Physics and Vectors

[BubblegumTroll]

A sailboat is on a southern bank of a river at point (10,0). It needs to get to the dock on the other side at point (35,40). Given that the boat can sail at a speed of 4m/s and the river is flowing east at 5m/s, at what angle must the boat leave the bank to reach the dock in the shortest amount of time. (The angle should be over 90 degrees.)

 

[Deleted member 4993]

A sailboat is on a southern bank of a river at point (10,0). It needs to get to the dock on the other side at point (35,40). Given that the boat can sail at a speed of 4m/s and the river is flowing east at 5m/s, at what angle must the boat leave the bank to reach the dock in the shortest amount of time. (The angle should be over 90 degrees.)

If I were to do your assignment, I would first:

Draw x & y axes and sketch the position of the sailboat.​

Please show us what you have tried and exactly where you are stuck.

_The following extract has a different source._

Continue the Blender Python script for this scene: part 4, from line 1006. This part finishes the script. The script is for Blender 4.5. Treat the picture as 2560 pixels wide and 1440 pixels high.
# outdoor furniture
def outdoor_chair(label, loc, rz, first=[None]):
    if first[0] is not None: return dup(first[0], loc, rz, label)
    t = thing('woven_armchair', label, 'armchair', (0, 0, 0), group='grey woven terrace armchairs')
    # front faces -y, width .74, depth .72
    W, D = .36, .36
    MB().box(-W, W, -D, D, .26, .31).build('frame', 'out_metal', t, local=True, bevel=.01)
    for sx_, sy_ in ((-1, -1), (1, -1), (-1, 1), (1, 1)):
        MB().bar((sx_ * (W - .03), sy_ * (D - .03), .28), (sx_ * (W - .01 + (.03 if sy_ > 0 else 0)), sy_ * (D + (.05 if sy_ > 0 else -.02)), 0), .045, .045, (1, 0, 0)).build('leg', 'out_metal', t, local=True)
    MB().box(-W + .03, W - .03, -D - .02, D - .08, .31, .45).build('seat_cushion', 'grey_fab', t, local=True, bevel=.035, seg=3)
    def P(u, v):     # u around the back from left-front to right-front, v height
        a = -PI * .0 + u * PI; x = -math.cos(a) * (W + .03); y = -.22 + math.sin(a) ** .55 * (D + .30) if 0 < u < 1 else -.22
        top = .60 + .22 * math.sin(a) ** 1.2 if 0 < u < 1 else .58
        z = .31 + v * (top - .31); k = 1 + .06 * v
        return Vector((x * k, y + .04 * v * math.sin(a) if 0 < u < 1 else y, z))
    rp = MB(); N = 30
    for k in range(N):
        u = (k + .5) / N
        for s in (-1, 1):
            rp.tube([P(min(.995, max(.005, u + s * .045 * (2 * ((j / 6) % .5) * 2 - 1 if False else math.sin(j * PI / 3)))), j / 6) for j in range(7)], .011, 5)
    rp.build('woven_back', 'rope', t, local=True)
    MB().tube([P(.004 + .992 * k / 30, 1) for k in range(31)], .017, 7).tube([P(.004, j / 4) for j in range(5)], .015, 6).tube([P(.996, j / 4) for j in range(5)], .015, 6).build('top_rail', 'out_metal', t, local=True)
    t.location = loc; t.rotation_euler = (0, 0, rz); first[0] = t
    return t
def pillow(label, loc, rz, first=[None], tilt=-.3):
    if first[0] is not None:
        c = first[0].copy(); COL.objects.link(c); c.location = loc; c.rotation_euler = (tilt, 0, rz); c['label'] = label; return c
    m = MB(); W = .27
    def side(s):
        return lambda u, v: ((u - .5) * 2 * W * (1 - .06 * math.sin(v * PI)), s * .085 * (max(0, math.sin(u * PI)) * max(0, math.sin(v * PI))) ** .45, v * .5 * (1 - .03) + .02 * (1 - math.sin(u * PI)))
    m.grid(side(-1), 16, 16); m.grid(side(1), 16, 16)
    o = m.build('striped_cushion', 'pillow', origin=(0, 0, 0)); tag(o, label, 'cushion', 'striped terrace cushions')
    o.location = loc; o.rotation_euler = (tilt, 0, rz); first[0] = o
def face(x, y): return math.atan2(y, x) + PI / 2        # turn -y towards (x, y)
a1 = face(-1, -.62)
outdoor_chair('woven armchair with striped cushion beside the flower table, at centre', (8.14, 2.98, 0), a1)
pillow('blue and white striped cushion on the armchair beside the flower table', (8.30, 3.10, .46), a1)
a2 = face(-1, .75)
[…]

Please follow the rules of posting in this forum, as enunciated at:

READ BEFORE POSTING​

Please share your work/thoughts about this problem.

 

[BubblegumTroll]

If I were to do your assignment, I would first:

Draw x & y axes and sketch the position of the sailboat.​

Please show us what you have tried and exactly where you are stuck.

Please follow the rules of posting in this forum, as enunciated at:

READ BEFORE POSTING​

Please share your work/thoughts about this problem.

Based on the question, I have come to 5 equations:
(where x is the boat's velocity along the x-axis; y is the boat's velocity along the x-axis; t is time; theta is what I'm trying to find)

t(x + 5) = 25
t(y) = 40
x^2 + y^2 = 16
x = 4cosθ
y = 4sinθ

I know that x is negative, y is positive, and theta ends up in quadrant 2.

I solved for time and I got an imaginary number. My teacher said I was correct in coming to an imaginary number, but I'm not sure what I'm supposed to conclude finding an imaginary.